Breaking Down Breakeven Rates Part 1

Breakeven rates are all the rage these days. The chart below has been posted (and printed) all over the place showing the huge rally in breakeven rates since the lows of March 2020. People are looking at this rally and using it as evidence that the US economy (and by extension the world’s) is on the verge of “boom times!”

Their thinking runs along the lines of: breakeven rates represent market expectations for future inflation, hence higher breakevens = higher inflation. Higher inflation means that the Fed’s (together with, at this point, almost every other major central bank on the planet) QE is working! Add into this talks of a massive fiscal stimulus package from the Biden administration and all of a sudden what had been talk of reflation becomes turbocharged into “boom times”.
Are things really as simple as looking at the yields of some fixed income products and saying that everything is peachy? Of course not, because the global financial system and economy are anything but simple.
Proponents of the “boom times” narrative are conflating two distinct scenarios, inflation and growth, into a single, hyper bullish outcome. But not all inflation is of the kind that indicates robust economic growth. Which begs the question, what kind of inflation is currently being “priced into” breakeven rates?

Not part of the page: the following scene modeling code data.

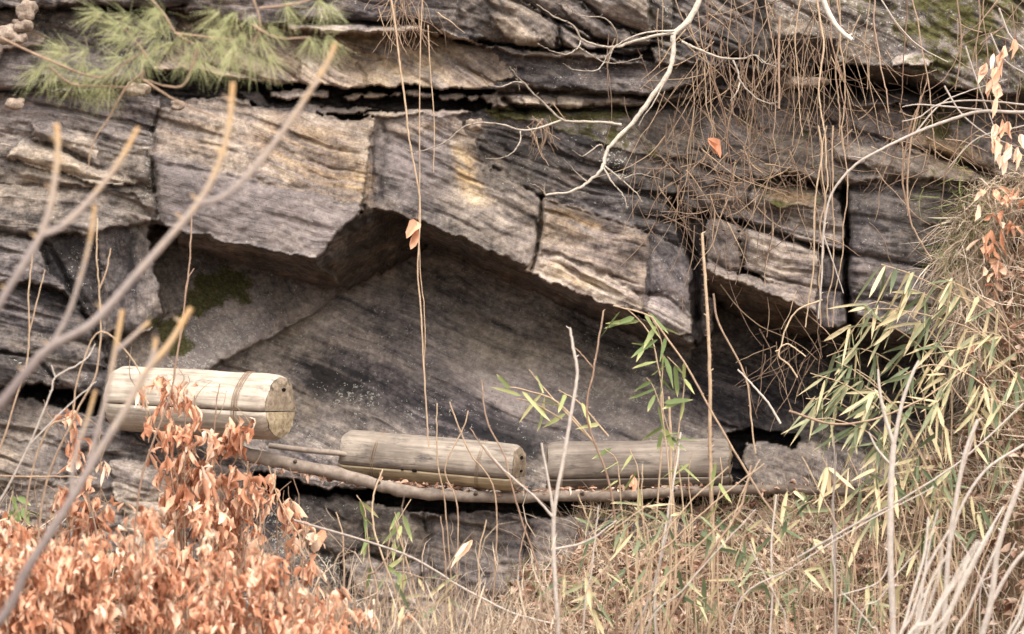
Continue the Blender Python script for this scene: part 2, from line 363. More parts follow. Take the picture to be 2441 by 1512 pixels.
# --- right side
region([(1490,262),(1650,232),(1830,218),(2440,224),(3000,224),(3000,540),(2440,500),(2170,422),(2010,444),(1960,432),(1800,428),(1700,462),(1640,430)],
       [(1600,250,.10),(1600,440,.30),(2400,300,.16)], .46, 20, moss=.30, lich=.35, amp=1.5)
region([(1950,250),(2100,250),(2330,300),(2440,330),(2440,420),(2330,400),(2150,350),(2000,300)], [(1950,250,.2),(2400,320,.24),(2200,380,.32)], .50, 20, moss=.15, bd=.05)
region([(2000,330),(2180,360),(2330,420),(2300,440),(2160,410),(2000,380)], [(2000,330,.30),(2330,420,.34),(2100,400,.36)], .52, 18, bd=.06)
region([(1590,470),(1660,455),(1700,520),(1692,640),(1706,700),(1692,796),(1654,816),(1652,640)], [(1600,480,.16),(1690,640,.12),(1660,800,.0)], .34, 78, bd=.0)
region([(1610,430),(1700,420),(1720,500),(1640,520)], [(1610,430,.3),(1720,440,.3),(1650,520,.32)], .42, 40, bd=.06, moss=.1)
region([(1692,446),(1790,424),(1880,436),(1966,462),(1998,480),(2006,592),(1890,564),(1760,531),(1700,510)],
       [(1700,440,.26),(2000,480,.28),(1850,560,.34)], .50, 13, amp=2.2, och=.1)
region([(1800,430),(1870,426),(1960,452),(1950,482),(1870,486),(1810,470)], [(1800,430,.14),(1960,440,.14),(1860,486,.36)], .46, 4, moss=.45, och=.2, bd=0)
region([(1692,520),(1766,540),(1768,640),(1740,660),(1694,620)], [(1692,520,.33),(1768,540,.34),(1720,650,.38)], .60, 70, och=.2, bd=.05, bev=16, amp=.8)
region([(1776,541),(1890,575),(2008,602),(2012,700),(1950,706),(1860,676),(1780,644)],
       [(1776,541,.35),(2008,602,.36),(1880,690,.42)], .66, 15, och=.2, amp=1.6, bd=.04)
region([(1690,630),(1740,654),(1860,682),(1956,704),(1948,742),(1850,712),(1720,670),(1688,650)], [(1690,640,.38),(1950,700,.40),(1850,712,.44)], .62, 17, amp=1.2, och=.2)
region([(1688,648),(1720,668),(1850,710),(1950,742),(1964,772),(1900,800),(1760,746),(1700,704)],
       [(1720,668,.42),(1948,740,.42),(1760,746,-.35),(1900,800,-.35)], .40, 15, och=.7, bd=0)
region([(1952,600),(2012,604),(2018,770),(1960,770),(1950,710)], [(1952,600,.30),(2012,604,.28),(1980,770,.34)], .40, 84, moss=.3, bd=.02)
region([(2020,446),(2170,420),(2330,440),(2440,516),(3000,560),(3000,920),(2440,900),(2300,838),(2100,768),(2032,748),(2022,640)],
       [(2020,500,.27),(2400,500,.32),(2100,760,.40)], .38, 13, lich=.4, amp=1.0)
region([(2030,746),(2100,768),(2300,838),(2440,900),(2440,930),(2300,870),(2060,800)], [(2030,746,.38),(2300,838,.42),(2060,800,-.4),(2300,880,-.4)], .3, 12, och=.3, bd=0)
# --- upper right overhanging boulder
region([(1570,-400),(3000,-400),(3000,200),(2440,216),(2236,214),(2205,176),(2120,166),(2000,152),(1985,166),(1880,160),(1830,180),(1760,160),(1560,140),(1540,100)],
       [(1600,-200,.30),(2400,-200,.30),(2000,160,.48),(1560,130,.34)], .46, 30, moss=.34, lich=.7, amp=1.6)
region([(1640,-60),(1800,-30),(1860,90),(1830,180),(1700,150),(1600,110),(1590,40)], [(1640,-50,.30),(1850,60,.34),(1700,150,.36)], .34, 30, moss=.2, amp=1.5, bd=.06)
region([(1830,0),(1960,-20),(2000,90),(1960,160),(1880,150),(1840,90)], [(1830,0,.44),(1980,60,.48),(1900,150,.46)], .50, 24, lich=.8, bd=.08, bev=22)
region([(1850,78),(1990,96),(1990,150),(1900,160),(1850,150)], [(1850,78,.46),(1990,96,.46),(1900,160,.26)], .36, 10, bd=.02)
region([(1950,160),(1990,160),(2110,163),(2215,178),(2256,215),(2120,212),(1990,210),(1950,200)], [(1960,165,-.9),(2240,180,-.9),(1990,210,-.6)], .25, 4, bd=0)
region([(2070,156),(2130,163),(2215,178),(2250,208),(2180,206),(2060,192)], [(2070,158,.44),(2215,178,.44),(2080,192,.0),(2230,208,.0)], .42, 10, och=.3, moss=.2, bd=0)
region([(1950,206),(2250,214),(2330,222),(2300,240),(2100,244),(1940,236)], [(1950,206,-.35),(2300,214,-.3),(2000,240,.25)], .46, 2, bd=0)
region([(2140,140),(2185,130),(2225,140),(2210,155),(2130,150)], [(2140,140,.52),(2225,140,.52),(2180,155,.56)], .78, 10, bd=.03, bev=8)
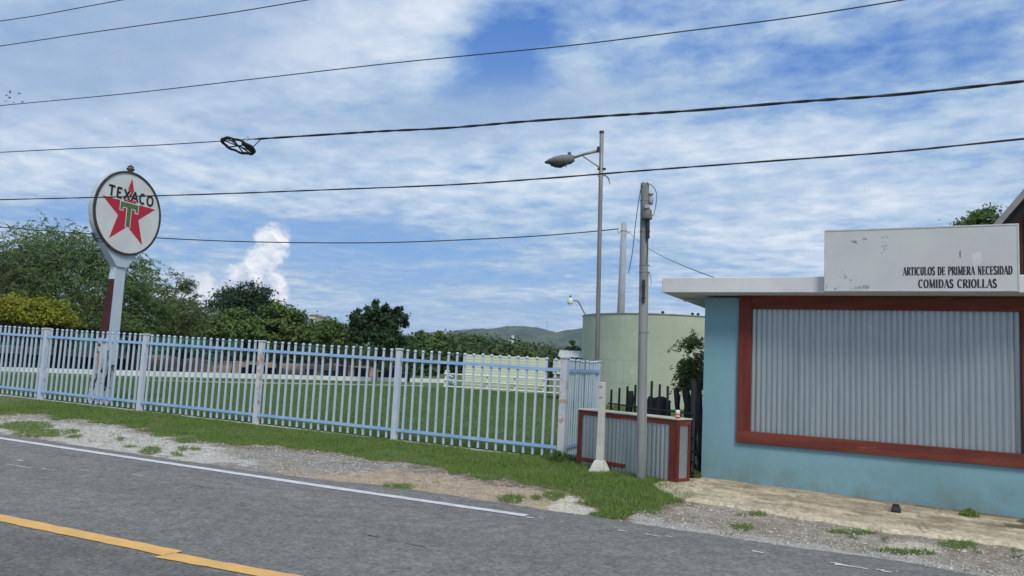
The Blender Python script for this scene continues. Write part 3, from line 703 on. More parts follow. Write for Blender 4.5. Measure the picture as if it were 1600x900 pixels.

Let us first begin by understanding what breakeven rates are, how they are calculated, and what they represent. Breakeven rates are the difference between nominal Treasury yields and yields on Treasury Inflation Protected Securities (TIPS), for example:
5 year Breakeven Rate = 5 year Treasury Yield – 5 year TIPS Yield
It is useful to think of this equation as representing the calculation of real interest rates in the economy, real in this case simply meaning adjusted for inflation:
Real Interest Rates = Nominal Interest Rates – Inflation
With a little readjustment, we get:
Inflation = Nominal Interest Rates – Real Interest Rates
When arranged in this way, it is quite easy to see that the breakeven rate is “supposed” to represent the level of inflation; US Treasury yields, nominal interest rates; and US TIPS, real interest rates. Because the breakeven rate is derived from market prices of US Treasuries and US TIPS, it is often thought of as representing market expectations of future inflation.
All in all, the breakeven rate and what it represents is quite easy to understand on an intuitive level, except that all too often people take this intuitive understanding and extrapolate linearly from there, the “boom times” narrative being a good example.